No hay imperio ni liderazgo que sea eterno. La historia es cíclica, y los excesos suelen conducir al mismo desenlace. En México y en el mundo, las trayectorias políticas están marcadas por ascensos meteóricos y caídas estrepitosas. Basta con observar cómo en cada sexenio surgen figuras que, creyendo haber conquistado la cima, terminan en el olvido o el descrédito. Quienes llegan al poder suelen olvidar que su estancia en la cúspide es efímera, que la rueda del destino sigue girando y que lo que hoy es gloria mañana puede ser polvo.

El sistema político parece diseñado para producir nuevos Sísifos, figuras condenadas a empujar sus delitos cuesta arriba, solo para verlos rodar nuevamente cuando cambian las administraciones. Cada sexenio, cada legislatura, cada relevo de poder trae consigo un ajuste de cuentas disfrazado de justicia o renovación, donde los caídos de ayer se convierten en los verdugos de hoy y los actuales intocables pronto serán las nuevas piezas sacrificables. La impunidad no es eterna, pero sí cíclica, y quienes creen haber asegurado su permanencia descubren, tarde o temprano, que la roca siempre vuelve a caer.

Las reformas, los cambios de gobierno y los giros políticos no son más que un nuevo acto en esta obra repetitiva, donde las promesas de castigo a la corrupción se mezclan con la selectividad de la justicia. Los escándalos que hoy cimbran las instituciones terminan convertidos en anécdotas cuando el tiempo y la indiferencia los diluyen, hasta que nuevos nombres ocupan los titulares y el proceso vuelve a empezar. En este juego de relevos, algunos consiguen deslizarse entre las grietas del sistema, mientras que otros terminan aplastados por el peso de sus propias ambiciones.

Y así, en un ciclo interminable, la historia se repite de forma tal que la pregunta no es si caerán, sino cuándo y con qué consecuencias. Algunos lo harán con estrépito, arrastrando consigo estructuras enteras y exhibiendo las miserias del sistema; otros, con sigilo, desaparecerán en la sombra de negociaciones y pactos que les garanticen una caída suave. Pero la constante es ineludible: nadie se mantiene en la cumbre para siempre, y aquellos que creen haber burlado el destino solo están posponiendo lo inevitable.

La enseñanza es clara: la política requiere mesura, prudencia y un entendimiento profundo de la transitoriedad del poder.
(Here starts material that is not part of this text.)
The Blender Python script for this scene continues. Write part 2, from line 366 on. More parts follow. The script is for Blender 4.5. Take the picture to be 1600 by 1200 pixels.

Nadie es eterno en el cargo, y quienes lo olvidan terminan consumidos por el peso de sus propias decisiones.

En la vida, como en la política, el equilibrio lo es todo. El dinero, el éxito y la influencia pueden convertirse en espejismos que hacen olvidar el propósito inicial. La historia nos ha enseñado que aquellos que se ven a sí mismos como intocables, como dueños de un destino inalterable, terminan siendo arrastrados por la corriente de su propia soberbia. La verdadera habilidad no está en acumular poder, sino en administrarlo sin perder el sentido de la realidad.

El desafío es claro: no ser Ícaro ni Sísifo, sino aprender a volar sin olvidar que siempre habrá una caída, y a empujar la piedra con la consciencia de que el esfuerzo nunca es definitivo. Porque en la política, como en la vida, nadie es eterno en la cumbre, y solo aquellos que lo entienden logran caer con dignidad y levantarse con sabiduría.